### Given task
In how many lines does the string "this" appear? Answer with the number only.

### Task input

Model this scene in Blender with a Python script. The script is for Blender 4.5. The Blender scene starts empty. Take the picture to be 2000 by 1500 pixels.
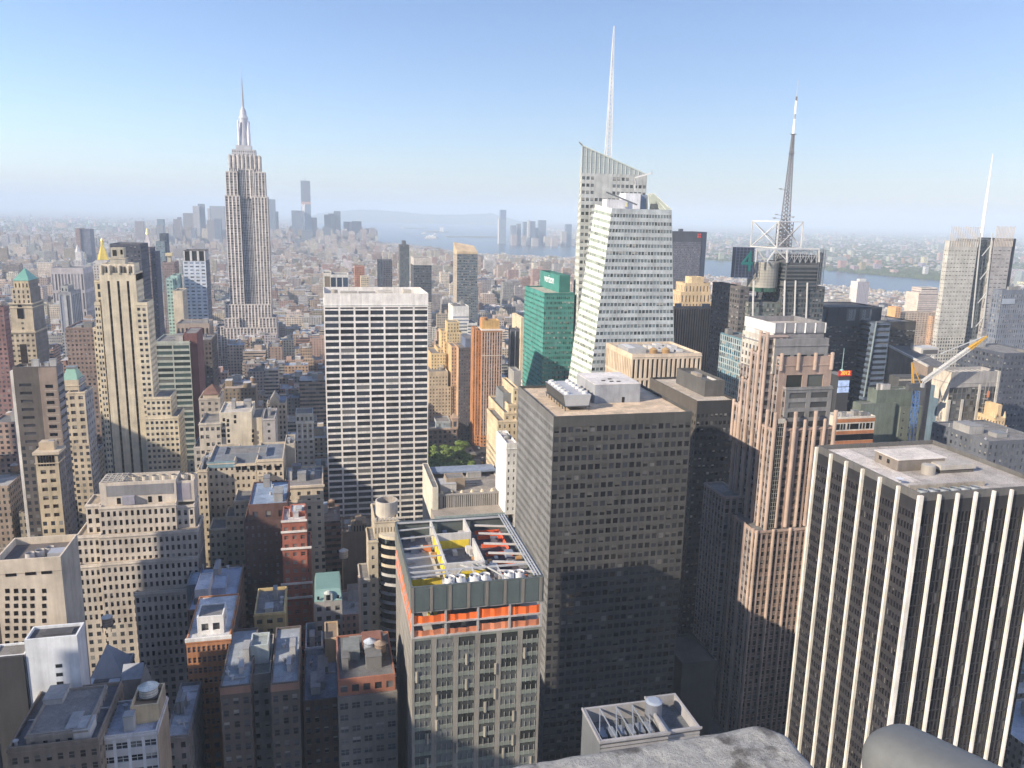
---
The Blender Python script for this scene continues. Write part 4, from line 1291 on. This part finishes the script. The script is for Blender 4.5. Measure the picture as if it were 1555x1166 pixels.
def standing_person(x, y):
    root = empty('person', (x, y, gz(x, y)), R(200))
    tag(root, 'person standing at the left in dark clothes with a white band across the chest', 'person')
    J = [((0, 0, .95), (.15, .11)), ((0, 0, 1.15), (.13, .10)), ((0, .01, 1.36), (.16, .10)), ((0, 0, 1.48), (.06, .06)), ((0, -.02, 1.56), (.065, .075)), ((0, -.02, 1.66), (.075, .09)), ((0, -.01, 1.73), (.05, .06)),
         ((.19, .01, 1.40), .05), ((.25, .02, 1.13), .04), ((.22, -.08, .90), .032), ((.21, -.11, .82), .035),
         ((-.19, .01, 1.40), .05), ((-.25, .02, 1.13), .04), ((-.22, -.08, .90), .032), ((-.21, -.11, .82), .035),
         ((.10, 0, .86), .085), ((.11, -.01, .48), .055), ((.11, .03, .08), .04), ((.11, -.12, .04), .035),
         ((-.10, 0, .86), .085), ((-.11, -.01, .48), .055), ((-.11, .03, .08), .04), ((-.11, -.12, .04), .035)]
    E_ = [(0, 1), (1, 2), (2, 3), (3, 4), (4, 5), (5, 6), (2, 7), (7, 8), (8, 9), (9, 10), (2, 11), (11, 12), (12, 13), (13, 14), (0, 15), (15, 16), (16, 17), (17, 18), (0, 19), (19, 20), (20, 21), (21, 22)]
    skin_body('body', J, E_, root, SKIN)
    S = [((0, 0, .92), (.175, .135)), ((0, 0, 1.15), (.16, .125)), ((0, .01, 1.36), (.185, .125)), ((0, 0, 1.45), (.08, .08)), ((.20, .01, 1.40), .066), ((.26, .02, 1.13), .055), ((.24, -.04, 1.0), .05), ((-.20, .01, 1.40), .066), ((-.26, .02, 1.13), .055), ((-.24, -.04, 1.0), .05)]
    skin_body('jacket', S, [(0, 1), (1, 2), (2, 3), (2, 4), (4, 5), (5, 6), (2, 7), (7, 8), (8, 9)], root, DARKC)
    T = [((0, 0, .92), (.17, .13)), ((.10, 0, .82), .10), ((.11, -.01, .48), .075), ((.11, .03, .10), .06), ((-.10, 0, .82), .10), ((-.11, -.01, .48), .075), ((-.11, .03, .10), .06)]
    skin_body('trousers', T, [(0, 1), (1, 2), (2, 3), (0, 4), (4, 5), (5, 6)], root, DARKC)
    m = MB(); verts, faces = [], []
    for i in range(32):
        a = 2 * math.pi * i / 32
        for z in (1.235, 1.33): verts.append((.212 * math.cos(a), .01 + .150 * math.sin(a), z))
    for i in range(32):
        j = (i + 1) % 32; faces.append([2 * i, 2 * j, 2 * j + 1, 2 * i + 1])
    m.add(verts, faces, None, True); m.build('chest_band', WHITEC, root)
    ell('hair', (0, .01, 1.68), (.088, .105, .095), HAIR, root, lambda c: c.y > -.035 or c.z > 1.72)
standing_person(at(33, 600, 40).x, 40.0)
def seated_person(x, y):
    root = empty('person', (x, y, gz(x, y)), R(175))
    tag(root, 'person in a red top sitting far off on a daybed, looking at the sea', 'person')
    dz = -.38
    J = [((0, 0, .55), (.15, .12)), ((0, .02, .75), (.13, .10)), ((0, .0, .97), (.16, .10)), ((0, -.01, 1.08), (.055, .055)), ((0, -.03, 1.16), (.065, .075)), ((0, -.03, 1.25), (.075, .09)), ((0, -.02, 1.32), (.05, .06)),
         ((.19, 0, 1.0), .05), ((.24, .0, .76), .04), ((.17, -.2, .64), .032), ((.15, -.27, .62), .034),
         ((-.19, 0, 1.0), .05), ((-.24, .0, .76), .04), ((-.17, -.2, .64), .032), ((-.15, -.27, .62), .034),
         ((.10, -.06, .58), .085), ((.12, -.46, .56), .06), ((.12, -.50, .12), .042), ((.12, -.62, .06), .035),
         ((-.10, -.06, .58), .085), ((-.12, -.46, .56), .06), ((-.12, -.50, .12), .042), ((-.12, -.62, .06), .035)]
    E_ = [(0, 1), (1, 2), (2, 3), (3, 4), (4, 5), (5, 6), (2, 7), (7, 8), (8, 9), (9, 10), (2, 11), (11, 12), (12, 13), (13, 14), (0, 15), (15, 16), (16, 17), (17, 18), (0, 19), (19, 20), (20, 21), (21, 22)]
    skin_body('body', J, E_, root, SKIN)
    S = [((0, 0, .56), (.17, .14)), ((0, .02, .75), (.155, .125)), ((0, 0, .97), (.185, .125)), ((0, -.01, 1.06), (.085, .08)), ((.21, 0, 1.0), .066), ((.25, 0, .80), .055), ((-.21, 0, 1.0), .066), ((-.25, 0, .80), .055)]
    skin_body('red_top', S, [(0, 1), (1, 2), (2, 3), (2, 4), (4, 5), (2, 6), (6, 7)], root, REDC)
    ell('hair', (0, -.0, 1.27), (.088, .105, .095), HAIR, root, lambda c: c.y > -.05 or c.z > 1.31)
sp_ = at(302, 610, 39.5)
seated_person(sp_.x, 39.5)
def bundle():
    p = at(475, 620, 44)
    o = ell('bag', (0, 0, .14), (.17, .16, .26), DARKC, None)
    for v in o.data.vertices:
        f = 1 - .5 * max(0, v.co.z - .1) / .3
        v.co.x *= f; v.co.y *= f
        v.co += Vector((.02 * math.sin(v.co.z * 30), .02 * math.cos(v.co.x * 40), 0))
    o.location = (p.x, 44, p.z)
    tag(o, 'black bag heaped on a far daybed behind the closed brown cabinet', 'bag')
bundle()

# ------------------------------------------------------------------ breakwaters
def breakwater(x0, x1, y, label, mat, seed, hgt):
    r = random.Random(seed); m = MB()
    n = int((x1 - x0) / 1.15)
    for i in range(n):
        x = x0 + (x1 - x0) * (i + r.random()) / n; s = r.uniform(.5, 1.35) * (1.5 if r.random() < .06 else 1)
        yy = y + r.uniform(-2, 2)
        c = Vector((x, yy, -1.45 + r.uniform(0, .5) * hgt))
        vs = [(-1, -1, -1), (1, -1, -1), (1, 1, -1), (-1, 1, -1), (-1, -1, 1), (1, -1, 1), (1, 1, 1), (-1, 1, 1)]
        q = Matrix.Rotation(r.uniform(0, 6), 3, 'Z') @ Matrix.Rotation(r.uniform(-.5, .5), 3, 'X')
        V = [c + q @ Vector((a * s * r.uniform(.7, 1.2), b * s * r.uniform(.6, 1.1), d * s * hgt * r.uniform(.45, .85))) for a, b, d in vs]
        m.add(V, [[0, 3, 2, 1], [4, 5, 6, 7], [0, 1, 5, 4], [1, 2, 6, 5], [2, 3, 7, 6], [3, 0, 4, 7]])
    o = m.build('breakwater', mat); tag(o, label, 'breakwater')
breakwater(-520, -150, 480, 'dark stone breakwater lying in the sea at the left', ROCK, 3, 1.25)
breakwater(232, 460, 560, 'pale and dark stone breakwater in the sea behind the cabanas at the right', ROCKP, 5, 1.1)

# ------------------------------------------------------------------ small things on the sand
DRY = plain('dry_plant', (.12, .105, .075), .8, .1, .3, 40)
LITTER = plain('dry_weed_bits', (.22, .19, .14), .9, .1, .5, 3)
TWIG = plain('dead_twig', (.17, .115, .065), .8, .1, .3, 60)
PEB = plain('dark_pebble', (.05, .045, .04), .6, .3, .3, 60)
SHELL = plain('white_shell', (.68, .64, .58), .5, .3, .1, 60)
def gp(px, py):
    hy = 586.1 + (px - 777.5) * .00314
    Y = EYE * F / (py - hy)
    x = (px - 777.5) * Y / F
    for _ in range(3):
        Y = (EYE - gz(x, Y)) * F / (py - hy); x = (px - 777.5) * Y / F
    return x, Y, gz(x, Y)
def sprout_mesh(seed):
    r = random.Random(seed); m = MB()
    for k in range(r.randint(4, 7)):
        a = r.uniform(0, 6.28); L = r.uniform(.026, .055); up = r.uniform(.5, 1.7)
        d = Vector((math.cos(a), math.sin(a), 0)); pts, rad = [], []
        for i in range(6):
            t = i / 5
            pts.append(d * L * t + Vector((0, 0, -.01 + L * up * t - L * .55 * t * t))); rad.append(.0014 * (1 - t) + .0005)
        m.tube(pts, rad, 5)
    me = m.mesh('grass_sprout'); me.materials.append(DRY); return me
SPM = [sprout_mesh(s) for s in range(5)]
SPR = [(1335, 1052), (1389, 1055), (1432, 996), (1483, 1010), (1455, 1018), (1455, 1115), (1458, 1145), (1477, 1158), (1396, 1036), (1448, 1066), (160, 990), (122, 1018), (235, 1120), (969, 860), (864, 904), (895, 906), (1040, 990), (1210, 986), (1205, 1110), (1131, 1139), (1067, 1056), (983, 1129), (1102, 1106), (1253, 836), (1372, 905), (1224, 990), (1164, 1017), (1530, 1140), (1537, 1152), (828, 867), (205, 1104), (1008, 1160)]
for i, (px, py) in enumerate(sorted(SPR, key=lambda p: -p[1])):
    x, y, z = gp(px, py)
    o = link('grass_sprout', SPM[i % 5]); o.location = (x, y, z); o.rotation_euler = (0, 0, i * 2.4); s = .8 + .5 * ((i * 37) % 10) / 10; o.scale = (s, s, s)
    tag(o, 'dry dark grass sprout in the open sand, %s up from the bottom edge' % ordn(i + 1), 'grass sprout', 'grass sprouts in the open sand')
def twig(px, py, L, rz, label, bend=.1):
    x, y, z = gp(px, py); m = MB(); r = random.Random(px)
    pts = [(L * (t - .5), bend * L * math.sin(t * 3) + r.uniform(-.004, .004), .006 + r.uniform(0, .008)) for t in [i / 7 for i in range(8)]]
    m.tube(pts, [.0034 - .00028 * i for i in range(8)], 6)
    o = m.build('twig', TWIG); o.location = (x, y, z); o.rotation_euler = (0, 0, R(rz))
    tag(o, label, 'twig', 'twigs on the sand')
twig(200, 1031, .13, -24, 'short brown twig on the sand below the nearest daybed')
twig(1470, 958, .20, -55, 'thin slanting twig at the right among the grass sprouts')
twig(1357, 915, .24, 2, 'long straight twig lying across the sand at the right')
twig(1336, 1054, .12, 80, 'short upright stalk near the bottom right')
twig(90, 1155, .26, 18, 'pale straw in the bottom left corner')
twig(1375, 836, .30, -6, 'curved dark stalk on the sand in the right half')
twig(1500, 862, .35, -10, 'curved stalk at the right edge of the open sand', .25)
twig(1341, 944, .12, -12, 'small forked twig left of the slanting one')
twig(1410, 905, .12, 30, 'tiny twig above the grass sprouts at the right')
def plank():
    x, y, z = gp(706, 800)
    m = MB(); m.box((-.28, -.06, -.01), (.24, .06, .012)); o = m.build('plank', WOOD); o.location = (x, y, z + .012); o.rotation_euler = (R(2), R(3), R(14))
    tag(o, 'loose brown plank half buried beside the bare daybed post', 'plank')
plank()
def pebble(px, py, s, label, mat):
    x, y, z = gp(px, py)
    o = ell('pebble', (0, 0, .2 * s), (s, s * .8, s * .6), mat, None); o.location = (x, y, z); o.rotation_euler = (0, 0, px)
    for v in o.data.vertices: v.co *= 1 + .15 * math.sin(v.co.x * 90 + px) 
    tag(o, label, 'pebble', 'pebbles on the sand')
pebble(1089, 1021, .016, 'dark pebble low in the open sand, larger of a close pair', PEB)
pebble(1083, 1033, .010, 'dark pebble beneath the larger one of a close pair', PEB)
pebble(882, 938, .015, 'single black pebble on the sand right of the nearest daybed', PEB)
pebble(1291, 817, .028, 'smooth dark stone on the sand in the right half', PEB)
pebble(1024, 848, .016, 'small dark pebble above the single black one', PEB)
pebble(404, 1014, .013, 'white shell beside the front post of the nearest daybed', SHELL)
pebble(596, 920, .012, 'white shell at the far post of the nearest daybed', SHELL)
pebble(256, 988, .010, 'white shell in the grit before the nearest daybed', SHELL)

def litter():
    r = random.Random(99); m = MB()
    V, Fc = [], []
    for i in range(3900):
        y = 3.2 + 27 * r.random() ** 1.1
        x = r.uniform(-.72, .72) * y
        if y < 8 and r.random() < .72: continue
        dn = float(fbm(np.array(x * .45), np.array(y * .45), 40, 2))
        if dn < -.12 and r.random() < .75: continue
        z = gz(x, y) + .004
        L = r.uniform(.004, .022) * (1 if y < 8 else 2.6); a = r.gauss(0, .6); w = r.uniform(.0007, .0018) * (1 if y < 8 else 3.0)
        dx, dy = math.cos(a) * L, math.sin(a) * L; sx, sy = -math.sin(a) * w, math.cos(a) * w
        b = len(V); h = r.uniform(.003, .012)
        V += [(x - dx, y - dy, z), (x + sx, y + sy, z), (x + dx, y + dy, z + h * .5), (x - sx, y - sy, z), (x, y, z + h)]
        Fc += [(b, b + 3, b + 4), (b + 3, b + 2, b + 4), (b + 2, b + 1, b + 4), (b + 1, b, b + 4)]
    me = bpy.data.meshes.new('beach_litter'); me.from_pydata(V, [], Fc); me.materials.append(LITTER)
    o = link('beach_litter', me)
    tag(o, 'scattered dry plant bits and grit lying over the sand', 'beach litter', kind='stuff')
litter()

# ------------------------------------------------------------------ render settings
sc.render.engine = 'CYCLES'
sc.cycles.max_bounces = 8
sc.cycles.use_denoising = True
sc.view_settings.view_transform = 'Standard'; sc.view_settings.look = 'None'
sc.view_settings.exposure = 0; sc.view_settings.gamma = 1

### Correct response
2